Indeed, Tyson said he had been running numbers of a possible IBP-Tyson combination six months to a year before financier George Gillette approached him about acting as a white knight to IBP.

In response to questions from Strine, Tyson said he was unaware that the merger contract did not put a floor on the possible liabilities at IBP's troubled appetizer and canape subsidiary, DFG Foods of Chicago.

An internal investigation by IBP in the fall had uncovered evidence of bogus invoices, overstated inventories and non-collectible items listed as receivables. Problems at DFG led to an accounting probe by the Securities and Exchange Commission. Tyson cited the SEC's probe when it canceled the transaction.

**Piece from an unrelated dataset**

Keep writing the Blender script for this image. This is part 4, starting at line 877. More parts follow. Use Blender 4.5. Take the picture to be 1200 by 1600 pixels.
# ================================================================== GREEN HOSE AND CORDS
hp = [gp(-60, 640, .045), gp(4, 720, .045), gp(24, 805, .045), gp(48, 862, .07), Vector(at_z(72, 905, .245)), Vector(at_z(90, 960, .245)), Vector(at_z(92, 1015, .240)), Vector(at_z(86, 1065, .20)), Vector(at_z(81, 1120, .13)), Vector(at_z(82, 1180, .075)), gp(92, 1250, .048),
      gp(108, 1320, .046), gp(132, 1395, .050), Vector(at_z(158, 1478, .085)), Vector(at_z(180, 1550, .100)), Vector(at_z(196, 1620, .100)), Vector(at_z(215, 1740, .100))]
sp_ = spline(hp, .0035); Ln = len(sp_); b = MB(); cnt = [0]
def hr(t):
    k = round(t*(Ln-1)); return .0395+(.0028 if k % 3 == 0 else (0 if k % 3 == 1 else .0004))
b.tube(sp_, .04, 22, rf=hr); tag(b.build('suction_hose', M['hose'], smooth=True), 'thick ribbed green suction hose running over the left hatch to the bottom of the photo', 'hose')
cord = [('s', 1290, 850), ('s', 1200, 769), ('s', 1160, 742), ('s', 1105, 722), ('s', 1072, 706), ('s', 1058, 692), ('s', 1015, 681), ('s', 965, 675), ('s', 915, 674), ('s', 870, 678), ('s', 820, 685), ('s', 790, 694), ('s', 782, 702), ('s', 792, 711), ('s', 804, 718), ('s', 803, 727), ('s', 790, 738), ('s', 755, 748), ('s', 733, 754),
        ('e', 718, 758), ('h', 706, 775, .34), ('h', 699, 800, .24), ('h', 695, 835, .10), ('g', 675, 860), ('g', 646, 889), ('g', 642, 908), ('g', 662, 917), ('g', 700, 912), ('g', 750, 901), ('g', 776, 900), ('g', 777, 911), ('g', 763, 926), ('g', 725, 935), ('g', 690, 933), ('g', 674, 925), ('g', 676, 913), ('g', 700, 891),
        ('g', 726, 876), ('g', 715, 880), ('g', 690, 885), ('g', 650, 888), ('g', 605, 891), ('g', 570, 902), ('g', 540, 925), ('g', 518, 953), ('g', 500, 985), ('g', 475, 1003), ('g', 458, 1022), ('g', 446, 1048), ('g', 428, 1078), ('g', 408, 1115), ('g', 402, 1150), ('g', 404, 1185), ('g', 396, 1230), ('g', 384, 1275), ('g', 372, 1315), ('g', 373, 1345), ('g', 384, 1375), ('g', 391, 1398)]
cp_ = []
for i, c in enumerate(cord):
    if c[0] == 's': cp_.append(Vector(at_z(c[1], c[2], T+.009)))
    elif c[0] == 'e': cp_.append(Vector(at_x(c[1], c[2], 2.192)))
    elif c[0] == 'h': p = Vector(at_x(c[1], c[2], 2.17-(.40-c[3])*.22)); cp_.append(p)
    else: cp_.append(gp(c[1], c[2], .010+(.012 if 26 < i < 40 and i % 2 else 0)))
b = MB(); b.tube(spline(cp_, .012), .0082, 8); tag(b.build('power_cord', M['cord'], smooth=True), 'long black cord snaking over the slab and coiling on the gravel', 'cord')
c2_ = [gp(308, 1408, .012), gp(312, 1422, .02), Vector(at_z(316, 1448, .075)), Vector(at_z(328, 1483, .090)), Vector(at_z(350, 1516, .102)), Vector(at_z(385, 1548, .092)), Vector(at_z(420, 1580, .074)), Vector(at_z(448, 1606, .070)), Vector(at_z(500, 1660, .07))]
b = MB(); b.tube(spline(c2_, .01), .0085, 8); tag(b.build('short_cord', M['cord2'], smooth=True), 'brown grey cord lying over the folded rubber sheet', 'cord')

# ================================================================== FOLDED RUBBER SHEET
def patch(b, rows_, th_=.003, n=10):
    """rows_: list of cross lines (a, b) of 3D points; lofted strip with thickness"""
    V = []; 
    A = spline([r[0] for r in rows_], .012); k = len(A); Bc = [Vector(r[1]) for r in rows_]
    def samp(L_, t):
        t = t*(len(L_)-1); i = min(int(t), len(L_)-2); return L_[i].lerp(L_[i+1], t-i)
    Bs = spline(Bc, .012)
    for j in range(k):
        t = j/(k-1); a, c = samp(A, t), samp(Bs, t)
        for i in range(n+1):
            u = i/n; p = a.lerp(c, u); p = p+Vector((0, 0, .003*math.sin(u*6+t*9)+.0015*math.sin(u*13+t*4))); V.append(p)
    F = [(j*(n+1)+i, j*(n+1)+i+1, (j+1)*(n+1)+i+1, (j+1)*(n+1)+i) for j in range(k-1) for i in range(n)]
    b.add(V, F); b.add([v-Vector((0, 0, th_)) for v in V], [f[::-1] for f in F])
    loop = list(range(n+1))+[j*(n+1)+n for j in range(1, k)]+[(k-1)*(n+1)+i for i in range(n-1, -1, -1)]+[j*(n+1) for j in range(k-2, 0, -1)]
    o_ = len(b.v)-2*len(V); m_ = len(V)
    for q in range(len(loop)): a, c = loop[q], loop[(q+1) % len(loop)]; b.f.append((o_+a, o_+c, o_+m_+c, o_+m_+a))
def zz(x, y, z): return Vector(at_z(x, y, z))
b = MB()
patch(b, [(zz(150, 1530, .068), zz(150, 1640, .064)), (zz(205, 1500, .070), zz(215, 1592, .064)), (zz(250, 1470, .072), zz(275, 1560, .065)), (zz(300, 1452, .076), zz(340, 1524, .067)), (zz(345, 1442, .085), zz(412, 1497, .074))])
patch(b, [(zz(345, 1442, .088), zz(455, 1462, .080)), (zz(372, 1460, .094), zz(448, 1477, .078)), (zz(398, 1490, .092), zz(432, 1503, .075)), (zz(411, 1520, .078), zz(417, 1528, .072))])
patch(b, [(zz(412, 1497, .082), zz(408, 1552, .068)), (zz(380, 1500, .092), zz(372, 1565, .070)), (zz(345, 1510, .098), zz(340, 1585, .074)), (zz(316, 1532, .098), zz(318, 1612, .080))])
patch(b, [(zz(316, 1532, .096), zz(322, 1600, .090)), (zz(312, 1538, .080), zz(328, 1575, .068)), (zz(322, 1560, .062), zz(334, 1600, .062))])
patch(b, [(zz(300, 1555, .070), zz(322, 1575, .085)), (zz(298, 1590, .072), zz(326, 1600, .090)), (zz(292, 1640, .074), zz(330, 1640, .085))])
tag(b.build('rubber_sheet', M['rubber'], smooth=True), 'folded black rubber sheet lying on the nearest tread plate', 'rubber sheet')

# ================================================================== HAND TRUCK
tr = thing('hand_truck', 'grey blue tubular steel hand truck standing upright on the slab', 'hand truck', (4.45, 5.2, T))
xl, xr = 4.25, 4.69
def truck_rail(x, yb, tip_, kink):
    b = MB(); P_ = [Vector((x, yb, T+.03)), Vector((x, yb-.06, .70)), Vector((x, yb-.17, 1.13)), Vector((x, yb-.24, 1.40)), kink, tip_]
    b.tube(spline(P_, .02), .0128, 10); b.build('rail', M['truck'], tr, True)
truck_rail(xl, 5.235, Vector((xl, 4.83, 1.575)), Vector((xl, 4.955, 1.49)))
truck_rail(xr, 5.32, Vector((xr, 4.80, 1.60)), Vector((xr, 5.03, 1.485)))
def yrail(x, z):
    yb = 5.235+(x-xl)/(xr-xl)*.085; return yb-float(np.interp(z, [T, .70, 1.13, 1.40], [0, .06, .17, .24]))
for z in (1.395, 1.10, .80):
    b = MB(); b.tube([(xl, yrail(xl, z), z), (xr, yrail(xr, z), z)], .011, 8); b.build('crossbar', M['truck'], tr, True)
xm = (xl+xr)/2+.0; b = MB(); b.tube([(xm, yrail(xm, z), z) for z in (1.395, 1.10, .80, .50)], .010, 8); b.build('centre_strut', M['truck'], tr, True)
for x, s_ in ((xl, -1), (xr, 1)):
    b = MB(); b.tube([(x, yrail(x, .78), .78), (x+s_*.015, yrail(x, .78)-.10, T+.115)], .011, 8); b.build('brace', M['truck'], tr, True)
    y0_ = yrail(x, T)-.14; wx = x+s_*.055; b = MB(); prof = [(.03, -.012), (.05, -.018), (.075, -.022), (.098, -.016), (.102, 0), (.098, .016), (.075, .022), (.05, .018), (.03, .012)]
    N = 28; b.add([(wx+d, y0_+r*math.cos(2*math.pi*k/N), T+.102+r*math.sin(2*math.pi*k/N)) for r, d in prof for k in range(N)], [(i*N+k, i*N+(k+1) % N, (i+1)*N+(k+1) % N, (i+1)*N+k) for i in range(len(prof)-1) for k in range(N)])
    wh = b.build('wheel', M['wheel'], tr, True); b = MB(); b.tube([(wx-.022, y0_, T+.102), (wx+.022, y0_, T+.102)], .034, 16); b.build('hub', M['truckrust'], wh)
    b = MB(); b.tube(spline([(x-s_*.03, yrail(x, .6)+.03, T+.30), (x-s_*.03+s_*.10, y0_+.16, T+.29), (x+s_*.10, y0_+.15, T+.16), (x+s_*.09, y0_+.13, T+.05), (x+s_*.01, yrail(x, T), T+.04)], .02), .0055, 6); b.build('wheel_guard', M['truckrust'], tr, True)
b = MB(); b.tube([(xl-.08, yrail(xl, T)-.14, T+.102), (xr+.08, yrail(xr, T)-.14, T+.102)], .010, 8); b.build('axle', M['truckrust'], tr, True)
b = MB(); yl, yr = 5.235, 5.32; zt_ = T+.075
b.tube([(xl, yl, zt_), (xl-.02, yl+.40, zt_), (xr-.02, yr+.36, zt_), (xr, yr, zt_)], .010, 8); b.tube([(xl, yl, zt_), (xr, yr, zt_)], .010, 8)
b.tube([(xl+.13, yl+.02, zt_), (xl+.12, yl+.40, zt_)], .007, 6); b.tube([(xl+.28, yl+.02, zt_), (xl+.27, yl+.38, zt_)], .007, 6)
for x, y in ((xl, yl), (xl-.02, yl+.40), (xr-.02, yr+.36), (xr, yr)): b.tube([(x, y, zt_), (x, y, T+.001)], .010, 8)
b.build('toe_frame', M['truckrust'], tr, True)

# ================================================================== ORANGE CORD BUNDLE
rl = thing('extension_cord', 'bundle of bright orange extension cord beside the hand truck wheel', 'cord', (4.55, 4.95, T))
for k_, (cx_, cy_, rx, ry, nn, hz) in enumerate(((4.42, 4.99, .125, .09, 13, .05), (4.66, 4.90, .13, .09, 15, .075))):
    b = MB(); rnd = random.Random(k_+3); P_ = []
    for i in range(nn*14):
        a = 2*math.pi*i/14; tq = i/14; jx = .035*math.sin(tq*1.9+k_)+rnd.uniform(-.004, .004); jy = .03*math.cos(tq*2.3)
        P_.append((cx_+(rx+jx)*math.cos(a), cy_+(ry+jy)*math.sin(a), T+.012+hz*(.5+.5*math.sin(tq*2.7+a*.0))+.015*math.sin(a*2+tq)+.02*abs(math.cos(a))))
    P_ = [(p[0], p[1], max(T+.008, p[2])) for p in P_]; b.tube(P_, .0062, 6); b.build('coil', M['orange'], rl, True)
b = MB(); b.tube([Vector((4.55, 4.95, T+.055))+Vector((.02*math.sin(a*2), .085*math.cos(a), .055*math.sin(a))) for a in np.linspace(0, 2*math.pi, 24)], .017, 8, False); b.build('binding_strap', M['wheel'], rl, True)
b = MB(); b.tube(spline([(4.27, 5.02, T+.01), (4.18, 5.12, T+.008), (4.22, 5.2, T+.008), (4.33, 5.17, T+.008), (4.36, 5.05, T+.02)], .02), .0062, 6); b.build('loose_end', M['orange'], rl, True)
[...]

Tyson testified that he was warned by a member of IBP's special committee to ask about DGF in December meetings with IBP management.

Strine asked Tyson why he didn't “put a box around the (DFG) problem” when considering the merger. The judge went on to ask Tyson if he knew that anything said orally by IBP chairman Robert L. Peterson or president Richard L. Bond during due diligence meetings could not be relied on. Such information had to be set down a written binding contract, he said.

When Tyson replied he did not know about the schedules to the contract, Strine said: “Is that a source of some chagrin?”